Some people are probably wondering why I include Legislators as Educators.  These people are responsible for the basic funding and functionality of the school system.  However, as I read over Tennessee Code Annotated (TCA), I cannot help but wonder why the state feels that it has to legislate anything involving education.  Much of the legislation is vague except for the punishment of children and the establishment of protection for teachers.  I agree with many people that the state needs to regulate education in the sense that a first grade education in Sneedville, TN needs to equal a first grade education in Memphis, TN.  But the legislature has left so many items involving education purposefully vague.

 

             The argument about the creation of standards needs to be addressed at the state level.  For example, legislating that a First Grade education will include:

1. The ability to count to 100.

2. The ability to add and subtract two column numbers.

3. The ability to read simple sentences (noun-verb.)

4. The ability to spell using basic rules of spelling.

5. The ability to identify eight colors (red, yellow, blue, orange, purple, green, black, and white.)

6. The ability to identify the articles a, an, and the.

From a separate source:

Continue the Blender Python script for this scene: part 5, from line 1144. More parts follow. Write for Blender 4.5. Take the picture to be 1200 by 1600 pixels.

7. The ability to distinguish between a noun and a verb.

 

This example list seems simplified, but the point is if a child can do these things, then he or she needs to go to the next level.  Moreover, if this is the standard for a first grader in Bugtustle, Tn, then this needs to be the standard for Nashville, TN.  I am not endorsing lowered standards.  I am promoting established standards.  If the child passes 1st grade and 2nd grade requirements in the time of one school year, then move the child into a 3rd grade class at the beginning of the following year.

            

             Some would argue that moving fast learners into higher grades is detrimental to a child’s socialization?  (HUH!? No one sends there children to school for socialization!)  They argue that the exposure to older students would be improper for their level of maturity?  Ah!  That makes sense!  It is perfectly acceptable for a 1st grade child to sit on a rambunctious bus with students ranging in grade from Kindergarten to Senior and discussing everything from matchbox cars to the best sexual position for a person in the back of a Volkswagon Beetle; but, it is unacceptable for a 2nd grade child to be placed in an organized, respectful setting in the presence of a teacher just because the other children around that child may be one or two years older.

            

Why would a community want established standards?

            

A parent was concerned that her grade-school daughter was not performing up to standard.  She was willing to help her daughter, but the school would not detail to her what exactly was expected or was needed.  In accordance with TEA Code of Ethics, the teacher referred her to SYLVAN Learning Center (where there are professional educators working) rather than just giving the parent (which would have been assisting a non-educator) the information that she needed.

 

I was in a parent-teacher conference trying to get to the bottom of a problem and I questioned what was taught in the course.  The smart-alec teacher said, “You need to ask your son!”  Why could the teacher not answer the question?  Aside from that teacher’s incompetence was the fact that by declaring what knowledge needed to be learned in order to pass the course had been demonstrated in the cumulative final exam by my child. This goes back to standards.

 

If the state legislature is going to create standards for the schools, then the state needs to create gateway tests that establish a specific knowledge desired for passing any specific grade or course.

   

 

Why do states NOT want established standards?

 

The real question is why do people spend thousands of dollars running an ad campaign to take up a part-time job that only pays $18,100 a year?  Is it the desire to do what is right?  Is it the desire to be a valuable leader?  Or is it the right to earn lobbying money?  I know that my questions sound cynical but these are the people that we entrust to make decisions about education laws in this state.  We, as a voting public, may demand laws that establish standards for schools, education and teachers but once our vote is cast the UNIONS with their campaign contributions will have laws written that reflect their point of view.  Our only recourse as a community will be to elect new leadership (fire the old leadership.)  This round robin of hiring and firing is the way that poor-quality, outdated legislation stays in place. 

 

Do parents of publicly educated children give higher campaign contributions than teacher’s unions?  An established standard flies in the face of teachers unions.  How many lousy teachers (especially tenured teachers) have lost their licensure without being convicted of having sex with a minor/student?  Do the teachers unions make certain their teachers are competent?  By establishing standards, the state would take out the unionized side of education.  For example, if the state declared that a teacher who flunks 20% of his class loses his licensure, then the union would have not recourse but to not quit taking union dues from him or her.  Another example might be to use pre-course and gateway exams for exiting a course.  If a group of children show no improvement, then perhaps the teacher really bites at his or her profession.